Stick to the target lap time and don’t crash for nine hours. No problem.

Complicating matters was that the fastest cars in class A were up to 40 seconds quicker than our class D Toyotas and would pass us every three or four laps, so we’d need to be sharp and stay out of their way as they streaked past. Even trickier was not getting tangled up with the powerful Cobras which were faster than our Toyota in a straight line but didn’t handle as well, so after diving past they’d hold us up in the corners.

A rainbow welcomes the pit stop for the final stint.
A rainbow welcomes the pit stop for the final stint.
Image: Denis Droppa

As expected we qualified near the back of the 44-car grid, right behind a clump of Cobras, and Jones took the first stint when the race started sunny and dry at noon on Saturday.

The Citizen man stuck to the brief and posted the required lap times while staying out of trouble, and I took over at around 2.15pm in the first pit stop, which went smoothly. It took around three minutes for the pit crew to refuel the car, which gave me plenty of time to adjust the seat, tighten the four-point racing harness and plug in my helmet comms —  we were in radio contact with the pits for the race duration.

It took a few laps to get used to setting the required pace but I got into the groove and started posting regular 2min20 lap times.

Shortly after the stint began a broken-down race car on the circuit brought out the safety car and we bunched up behind it for a few laps. When the safety car peeled off and the race resumed there were a few moments of excitement as the faster cars behind zoomed past me left and right.

The rule when there is such a big performance difference between racing cars is to stick to your line and let the faster cars find their way past, but some supercars blitzed us in unexpected places and forced us off the clean racing line onto the slippery “marbles” formed by dried blobs of tyre rubber. The brief was to stay out of trouble and we always gave the lapping cars a gap, but the trick was to not lose too much time doing it and compromising our lap times.

You don’t get bored in a race but as the stint wears on your concentration can waver, so I focussed on getting as close as I could to nailing an exact 2min20 lap time.

Then I got the call to pit and just like that my stint was over.
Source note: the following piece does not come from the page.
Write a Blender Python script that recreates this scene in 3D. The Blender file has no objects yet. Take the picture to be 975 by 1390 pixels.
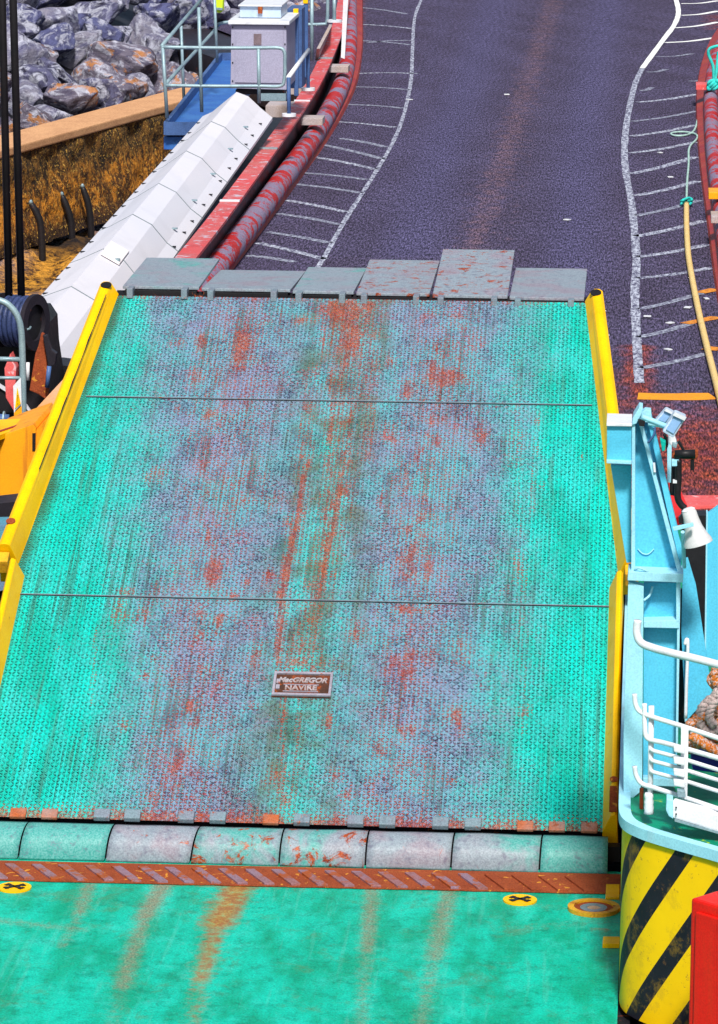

I peeled into the pitlane making sure not to exceed the 60km/h speed limit and helped our third driver, Lückhoff, get strapped into my sweaty race seat.

I’d never raced such a long stint before and had wondered how two hours-plus would affect me physically and mentally. I experienced a little back pain in the hard racing seat towards the end of the stint but otherwise felt fine during the extended drive and could have stayed out longer.

The first two stints had been in the dry but soon after Lückhoff started, a storm hit and caused several cars to slide off the wet circuit, leading to the safety car being deployed again. Our team mate kept it on the black stuff and when the rain stopped he set about metronomically churning out the required lap times on a dry circuit.

Winners of the Index of Performance category, from left Denis Droppa, Mark Jones, Chad Lückhoff and Setshaba Mashigo.
Winners of the Index of Performance category, from left Denis Droppa, Mark Jones, Chad Lückhoff and Setshaba Mashigo.
Image: Supplied

Mashigo, this year’s Toyota GR Cup champion, took the final and most difficult stint with the last two hours run in the dark with intermittent rain. We watched nervously from the pits as the clock ticked towards the 9pm finish and mishaps befell other competitors, some of whom had to retire. But Mashigo kept it clean in the tricky conditions and there was great relief when he took the long-awaited chequered flag.

The GR86 ran like a Swiss watch over 213 laps and 965km of racing and everything went according to plan. We’d run the whole nine hours on one set of tyres and brake pads, had no unscheduled pit stops, and the car didn’t have a scratch.

The car's reliability and keeping cool heads paid off. We received the good news: we’d won the Index of Performance award while the second GR86 was third, and both Toyota teams tasted champagne on the podium.